Not in a dramatic way. More in a practical way.
People often say things like, that account is not used anymore, that storage is private, that alert goes to the right team, that backup is fine, that permission is temporary.
Sometimes those things are true.
Sometimes they were true six months ago.
That difference matters.
Cloud environments change quickly. People join, leave and move roles. Projects pause. Test systems become production. Temporary access becomes normal. A setting changed during troubleshooting stays changed because nobody wrote down why it happened.
This is why I like evidence.
Not because I distrust people. Because memory is not a control.
If something is private, show the setting. If access is temporary, show the expiry. If a backup is working, show the restore test. If logs are useful, show the query and the response process.
Evidence makes the conversation calmer.
It stops the work becoming personal. The question is no longer whether someone remembers correctly. The question is what the environment is telling us now.
That is a healthier way to work.
I also think assumptions grow when teams are under pressure.
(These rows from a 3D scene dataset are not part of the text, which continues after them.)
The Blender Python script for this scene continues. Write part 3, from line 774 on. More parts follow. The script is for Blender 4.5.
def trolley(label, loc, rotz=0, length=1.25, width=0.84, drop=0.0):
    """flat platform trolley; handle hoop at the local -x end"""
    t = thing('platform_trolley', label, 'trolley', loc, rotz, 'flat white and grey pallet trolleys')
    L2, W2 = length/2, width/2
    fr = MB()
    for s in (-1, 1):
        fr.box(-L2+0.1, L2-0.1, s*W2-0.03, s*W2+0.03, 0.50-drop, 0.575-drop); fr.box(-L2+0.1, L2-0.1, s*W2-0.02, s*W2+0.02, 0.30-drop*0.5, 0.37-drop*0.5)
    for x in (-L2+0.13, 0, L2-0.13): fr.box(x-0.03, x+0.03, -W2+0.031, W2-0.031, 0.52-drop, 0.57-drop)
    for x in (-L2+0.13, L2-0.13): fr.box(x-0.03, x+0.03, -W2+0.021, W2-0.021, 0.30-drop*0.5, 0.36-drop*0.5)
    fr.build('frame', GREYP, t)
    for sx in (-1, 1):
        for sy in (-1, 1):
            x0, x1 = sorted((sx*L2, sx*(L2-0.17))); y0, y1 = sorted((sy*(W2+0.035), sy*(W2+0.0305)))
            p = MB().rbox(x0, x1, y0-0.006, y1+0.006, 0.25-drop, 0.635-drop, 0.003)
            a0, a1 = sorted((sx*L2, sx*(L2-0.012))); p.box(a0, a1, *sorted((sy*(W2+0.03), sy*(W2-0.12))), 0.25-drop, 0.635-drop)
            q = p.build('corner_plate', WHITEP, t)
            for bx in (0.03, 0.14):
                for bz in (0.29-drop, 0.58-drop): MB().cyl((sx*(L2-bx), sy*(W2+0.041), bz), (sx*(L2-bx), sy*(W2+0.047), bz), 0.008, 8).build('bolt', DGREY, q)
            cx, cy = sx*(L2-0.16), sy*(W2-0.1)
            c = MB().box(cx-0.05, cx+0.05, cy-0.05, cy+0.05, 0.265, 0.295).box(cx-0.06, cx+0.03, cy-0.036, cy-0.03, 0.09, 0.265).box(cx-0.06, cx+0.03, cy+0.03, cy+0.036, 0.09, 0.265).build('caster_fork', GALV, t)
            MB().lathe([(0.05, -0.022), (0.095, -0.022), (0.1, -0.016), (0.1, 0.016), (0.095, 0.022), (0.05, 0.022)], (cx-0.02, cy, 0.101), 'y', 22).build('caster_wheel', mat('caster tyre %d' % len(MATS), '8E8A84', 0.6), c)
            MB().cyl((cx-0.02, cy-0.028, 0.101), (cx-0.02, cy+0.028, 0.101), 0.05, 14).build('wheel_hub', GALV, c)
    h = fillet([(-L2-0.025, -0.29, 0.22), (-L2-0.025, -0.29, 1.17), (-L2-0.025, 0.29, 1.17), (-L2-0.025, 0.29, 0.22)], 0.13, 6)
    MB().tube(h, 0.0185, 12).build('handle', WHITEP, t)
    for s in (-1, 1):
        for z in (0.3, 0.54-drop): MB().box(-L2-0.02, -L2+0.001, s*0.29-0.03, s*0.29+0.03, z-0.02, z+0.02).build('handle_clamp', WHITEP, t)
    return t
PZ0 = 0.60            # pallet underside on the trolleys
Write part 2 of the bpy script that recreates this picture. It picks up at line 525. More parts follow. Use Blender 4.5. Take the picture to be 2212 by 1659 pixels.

Nobody has time to check everything, so people carry mental shortcuts. Most of the time, those shortcuts help the day move forward. But in security, old shortcuts can become risk.
The answer is not to be paranoid about everything.
The answer is to build small checking habits.
Review access. Check exposure. Test recovery. Read the logs. Confirm ownership. Keep notes.
Simple work. Repeated work.
That is where a lot of security maturity actually comes from.